Fort Carson brigade ready to move out
Combat unit heading to region south of Baghdad
By Tom Roeder, The Gazette
Published August 21, 2008 at 12:05 a.m.
The 2nd Brigade Combat Team will start leaving Fort Carson for war next week with more clarity on where they will fight.
But fast-moving changes in southern Iraq will still keep commanders on their toes and leave soldiers wondering where they'll sleep for the next year.
The 4th Infantry Division brigade held a farewell ceremony Wednesday morning. Leaders said the troops are ready for anything they'll face in Iraq.
That's a good thing, because the unit is heading to a region south of Baghdad where international troops from Poland and Georgia are going home.

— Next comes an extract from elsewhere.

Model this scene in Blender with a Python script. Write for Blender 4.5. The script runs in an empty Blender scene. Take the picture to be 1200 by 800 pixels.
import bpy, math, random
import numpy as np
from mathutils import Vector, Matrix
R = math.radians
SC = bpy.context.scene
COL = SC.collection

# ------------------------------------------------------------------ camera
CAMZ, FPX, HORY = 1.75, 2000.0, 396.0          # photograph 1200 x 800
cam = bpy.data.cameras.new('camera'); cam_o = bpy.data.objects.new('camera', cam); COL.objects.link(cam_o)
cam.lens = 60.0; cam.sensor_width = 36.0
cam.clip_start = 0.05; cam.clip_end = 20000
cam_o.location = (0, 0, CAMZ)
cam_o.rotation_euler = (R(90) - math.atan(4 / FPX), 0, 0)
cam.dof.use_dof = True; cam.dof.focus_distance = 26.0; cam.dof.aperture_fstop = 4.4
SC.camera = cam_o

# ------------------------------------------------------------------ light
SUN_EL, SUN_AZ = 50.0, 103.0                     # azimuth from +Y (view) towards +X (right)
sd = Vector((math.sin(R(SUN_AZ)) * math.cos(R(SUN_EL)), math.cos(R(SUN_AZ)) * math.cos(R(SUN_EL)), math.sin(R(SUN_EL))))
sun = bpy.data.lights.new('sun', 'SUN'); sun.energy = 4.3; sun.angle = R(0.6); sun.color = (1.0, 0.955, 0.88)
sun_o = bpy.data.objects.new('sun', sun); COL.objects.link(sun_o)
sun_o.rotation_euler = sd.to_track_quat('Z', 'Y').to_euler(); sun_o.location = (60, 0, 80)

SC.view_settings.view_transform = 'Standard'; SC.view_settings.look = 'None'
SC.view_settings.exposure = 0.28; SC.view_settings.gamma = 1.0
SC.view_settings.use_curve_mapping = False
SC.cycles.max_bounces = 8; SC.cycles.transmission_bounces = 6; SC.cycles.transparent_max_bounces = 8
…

The exacts details of the deployment remain a work in progress, but the unit has been told it will settle into a mostly Shiite region near that sect's holy cities of Najaf and Karbala.
The mission will be to back up and train Iraqi army units that have taken the lead in securing the region, which has been one of the calmer areas of Iraq.
Soldiers at the event said they're not happy to be going, but are anxious to get to Iraq.
"They want to get on with business," Col. Butch Kievenaar said after the ceremony.
The brigade was moved to Colorado in 2006 from Fort Hood, Texas, and as recently as a year ago was a shell of a unit with just 60 percent of the soldiers it needed to go to war.
In the past year, the brigade has been reborn, with new soldiers arriving amid a torrent of training. About half the troops in the 3,800-soldier brigade are combat veterans. Others are newcomers.
"Not just a few butterflies, a belly full," said Daniel Burgener, who is getting ready to raise his toddler daughter for the next year while his wife, Sgt. Stella Burgener, serves in Iraq .
Spc. Michael Blanton was bracing to leave his wife and three children for the uncertain year ahead, his first in Iraq.
"You don't let worry get in the way," he said. "You've got to be pumped up."
Command Sgt. Maj. Fred Thompson said that after long months of training, soldiers want to move ahead.